Microsoft already defined DirectX as a "front-end" abstraction from the architecture. Yet, they acknowledged that there will be IHV dependant architectural differences, which is why you basically have a "translation" from DX into each IHV's "API" or "OS" (if you'd like) on a low-level - Which can be infinate in absolute amount if the marketplace would allow for it.

What Democoder stated, and I find highly intelligent, is that just as Microsoft has no "ownership" over each IHV's "back-end" drivers - they shouldn't have it over a compiler. Instead, you should let competition create the best architecture they can (or percieve to be) and let each IHV's deal with the low-level semantics. Microsoft should control the high-level language and exert control over the compiler via standards as they do already.

But, to give Microsoft - a 3rd party - as much control over what is ultimatly the sovereign/independent shareholders property as you advocate is wrongful. Especially since they now have a vested interest in specific parties (eg. XBox and nVidia; XBox2 and ATI) fate.
 
Pardon the OT (and this is a highly interesting debate) but:

What Democoder stated, and I find highly intelligent...

It's rather a rare case where I personally can see the opposite and no I'm not in a good mood today ;)
 
Joe DeFuria said:
Following your line of reasoning, we should just have infinite number of APIs. And let's go another step forward and demand that every chip require it's own OS as well.
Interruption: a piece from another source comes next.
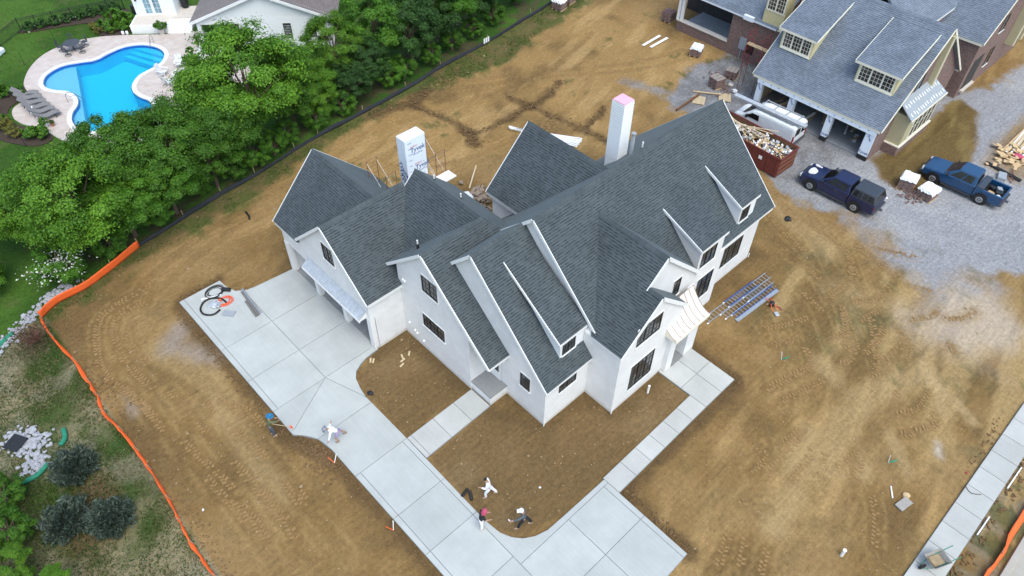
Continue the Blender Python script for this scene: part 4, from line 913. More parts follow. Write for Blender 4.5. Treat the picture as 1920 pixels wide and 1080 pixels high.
# wrapped chimney
wc = MB().box(-5.15,6.95,-.1,-3.6,7.8,8.6).build("wrapped_chimney", M["wrap_white"], house, bevel=.02)
def text_mesh(txt, size, mat, name, parent, loc, rot, shear=0.0):
    cu = bpy.data.curves.new(name, 'FONT'); cu.body = txt; cu.size = size; cu.shear = shear; cu.align_x = 'CENTER'; cu.align_y = 'CENTER'; cu.offset = size*.012
    tmp = bpy.data.objects.new(name, cu); COL.objects.link(tmp); dg = bpy.context.evaluated_depsgraph_get(); me_ = bpy.data.meshes.new_from_object(tmp.evaluated_get(dg))
    bpy.data.objects.remove(tmp); me_.materials.clear(); me_.materials.append(M[mat])
    o = bpy.data.objects.new(name, me_); COL.objects.link(o); o.parent = parent; o.location = loc; o.rotation_euler = rot; return o
FY = (R(90),0,0); FX = (R(90),0,R(-90))
for x_, z_ in ((-4.25,7.72),(-3.98,6.35)):
    text_mesh("Tyvek", .46, "wrap_print", "printed_word", wc, (x_,6.942,z_), FY, .12); text_mesh("DuPont", .17, "wrap_print_red", "printed_word", wc, (x_-.28,6.942,z_+.28), FY)
    text_mesh("HomeWrap", .15, "wrap_print", "printed_word", wc, (x_,6.942,z_-.32), FY)
for z_,a_ in ((6.9,1),(6.35,1),(5.95,1),(5.0,1)):
    text_mesh("Tyvek", .5, "wrap_print", "printed_word", wc, (-5.158,7.35,z_-.6), (R(90),R(50),R(-90)), .12)
for k in range(9):
    z_ = 8.3-.42*k; MB().box(-4.95,6.944,z_,-4.95+.22+.2*rnd.random(),6.948,z_+.03).build("print_line", M["wrap_print"], wc)
    MB().box(-3.9,6.944,z_-.9,-3.9+.25*rnd.random(),6.948,z_-.87).build("print_line", M["wrap_print"], wc)
# gutters, downspouts, small wall fittings
for x_,y_,z_ in ((-8.99,-9.24,3.0),(10.76,-9.24,3.7),(-5.64,-11.25,4.9),(-12.6,1.40,3.8)):
    MB().box(x_-.04,y_-.04,.0,x_+.04,y_+.0,.35).build("drain_boot", M["pvc_white"], house)
for y_,z_ in ((1.0,4.85),(.85,4.8),(.9,1.2),(.4,.9),(.2,.8),(-.4,.6)): MB().lathe([(.09,0),(.07,-.09)],8,(-10.28,y_,z_),'x').build("wall_vent", M["plastic_white"], house)
# ================================================================== trees, shrubs, grass
def leaves_mesh(name, centers, sizes, normals, tones, mat, aspect=.62):
    """one mesh of leaf-shaped quads (numpy)"""
    c = np.asarray(centers, np.float64); n = len(c); nr = np.asarray(normals, np.float64); nr /= np.linalg.norm(nr,axis=1,keepdims=True)+1e-9
    g = np.random.default_rng(n+5); t = g.normal(size=(n,3)); t -= nr*(t*nr).sum(1,keepdims=True); t /= np.linalg.norm(t,axis=1,keepdims=True)+1e-9
    u = np.cross(nr,t); s = np.asarray(sizes)[:,None]
    v = np.stack([c-t*s*.5, c+u*s*aspect*.5+nr*s*.06, c+t*s*.5-nr*s*.12, c-u*s*aspect*.5+nr*s*.06], 1).reshape(-1,3)
    me_ = bpy.data.meshes.new(name); me_.vertices.add(4*n); me_.vertices.foreach_set("co", v.astype(np.float32).ravel())
    me_.loops.add(4*n); me_.polygons.add(n); me_.loops.foreach_set("vertex_index", np.arange(4*n,dtype=np.int32)); me_.polygons.foreach_set("loop_start", np.arange(0,4*n,4,dtype=np.int32)); me_.update(calc_edges=True)
    a_ = me_.attributes.new("tone",'FLOAT','POINT'); a_.data.foreach_set("value", np.repeat(np.clip(tones,0,1),4).astype(np.float32)); me_.materials.append(mat); return me_
def crown_mesh(name, seed, r, h, zc, clumps, per, leaf, mat, low=.25, spread=1.0):
    g = np.random.default_rng(seed); P=[];N=[];S=[];T=[]; cl=[]
    for k in range(clumps):
        d = g.normal(size=3); d /= np.linalg.norm(d); d[2] = d[2]*.9+.15
        rad = g.uniform(.5,1.0)**.5*(.84+.32*g.random()); c = np.array([d[0]*r*rad, d[1]*r*rad, d[2]*h*rad])
        if c[2] < -h*(1-low): c[2] *= .6
        cr = g.uniform(.15,.25)*r*spread; cl.append((c,cr)); m = int(per*g.uniform(.6,1.4))
        q = g.normal(size=(m,3)); q /= np.linalg.norm(q,axis=1,keepdims=True); q *= (np.abs(g.normal(size=(m,1)))*.36+.42)*cr; q[:,2] *= .7
        nr = q/cr + np.array([0,0,.75]) + d*.5 + g.normal(size=(m,3))*.55
        P.append(c+q+np.array([0,0,zc])); N.append(nr); S.append(leaf*g.uniform(.6,1.35,m)); ct = g.uniform(.2,.75)
        T.append(ct+g.normal(size=m)*.17)
    return leaves_mesh(name, np.concatenate(P), np.concatenate(S), np.concatenate(N), np.concatenate(T), mat), cl
def tree_proto(name, seed, r, h, zc, clumps, per, leaf, mat, th=.22):
    me_, cl = crown_mesh("crown", seed, r, h, zc, clumps, per, leaf, mat)
    g = random.Random(seed); tr = MB(); top = (g.uniform(-.3,.3), g.uniform(-.3,.3), zc+h*.35)
    tr.path([(0,0,-.2),(0.05,0,zc*.35),(top[0]*.5,top[1]*.5,zc*.8),top],[th,th*.8,th*.5,th*.15],8)
    for c,_ in cl[:16]:
        z0 = zc*g.uniform(.35,.85); mid = (c[0]*.45,c[1]*.45,(z0+zc+c[2])/2+.2)
        tr.path([(top[0]*.3,top[1]*.3,z0),mid,(c[0],c[1],zc+c[2])],[th*.42,th*.25,th*.06],5)
    return me_, tr
PROTO = {}
for nm,a in {"broad":(11,4.0,3.4,5.6,130,560,.165,"leaf_mid"),"broad2":(23,4.0,3.3,5.4,130,560,.165,"leaf_bright"),"mid":(31,3.0,2.9,4.6,96,480,.145,"leaf_mid"),"lime":(41,2.8,3.0,4.4,84,440,.14,"leaf_lime"),"dark":(53,2.6,2.8,3.8,104,460,.14,"leaf_dark"),"bush":(61,1.8,1.5,1.6,62,330,.12,"leaf_mid"),"bright":(71,3.6,3.0,5.0,116,520,.155,"leaf_bright")}.items():
    me_, tr = tree_proto(nm, a[0],a[1],a[2],a[3],a[4],a[5],a[6],M[a[7]]); t0 = tr.build("trunk", M["bark"]); PROTO[nm] = (me_, t0.data); bpy.data.objects.remove(t0)
def tree(kind, name, x, y, s, label, cat="tree", group=None, sz=1.0):
    o = thing(name, label, cat, (x,y,0), rnd.uniform(0,6.28), group); o.scale = (s,s,s*sz)
    for part, me_ in zip(("crown","trunk"), PROTO[kind]):
        c = bpy.data.objects.new(part, me_); COL.objects.link(c); c.parent = o
    return o
GT = "trees along the silt fence"
for kind,x,y,s,lab,sz in (
 ("broad2",-6.9,24.4,1.06,"tallest broad green maple between the pool and the bare lot",1.0),("broad",-10.2,23.4,.74,"full green tree just left of the tallest maple",1.0),
 ("broad2",-2.0,25.6,.60,"bright green tree right of the tallest maple by the white house wall",.95),("broad",-14.2,22.9,.80,"dark green tree whose crown overlaps the pool's near end",.95),
 ("bright",-21.4,21.2,1.0,"bright green tree at the far left above the stone swale",.95),("mid",-17.6,23.6,.95,"mid green tree between the lounger terrace and the silt fence",1.0),
 ("mid",-18.8,20.9,.80,"low green tree over the orange fence end",.8),("mid",-15.6,21.2,.72,"small green tree hugging the black silt fence below the pool",.9),("bright",-24.2,25.0,.72,"bright green tree at the left edge below the lawn",.85),
 ("mid",-12.0,21.9,.70,"leafy tree in front of the dark crown by the fence",.9),("lime",2.6,27.6,.85,"lime green young tree in front of the neighbour's windows",1.0),("dark",4.3,25.4,.74,"dark evergreen at the trench's end by the silt fence",.9),
 ("mid",7.0,27.6,.95,"green tree left of the dark evergreens at the top edge",1.0),("dark",9.2,25.7,.95,"dark evergreen with the white tag fence in front",1.1),("dark",12.2,26.6,1.0,"tall dark evergreen at the top edge above the grass strip",1.1),
 ("mid",15.2,27.6,.9,"mid green tree among the dark evergreens at the top edge",1.0),("dark",18.4,27.6,.9,"dark evergreen near the brick pallets",1.0),("dark",21.8,28.4,.85,"last dark evergreen before the brick pallets",1.0),("mid",-3.6,24.6,.62,"small leafy tree squeezed right of the tallest maple",.9),("lime",-1.6,24.2,.55,"low lime green sapling beside the silt fence",.9),("dark",1.9,24.4,.66,"low dark evergreen below the lime green tree",.8)):
    tree(kind, "evergreen_tree" if kind == "dark" else "leafy_tree", x, y, s, lab, "tree", GT, sz)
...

Nope. The API is still the same (and the OS too). The backend compiler is different. With the DX way the shader is compiled into an assembly shader, and this shader just can't be optimal for all IHV's, so MS will have to provide many targets to get optimal shaders for everyone involved. And then we could just as well have let the IHV's do it, because we didn't save any work really. Not to mention that the assembly shaders need not be the best mapping in the hardware either. There can be hardware features that just aren't exposed through the assembly interface cause MS couldn't find wide enough support for it among vendors, which leaves useful features unutilized.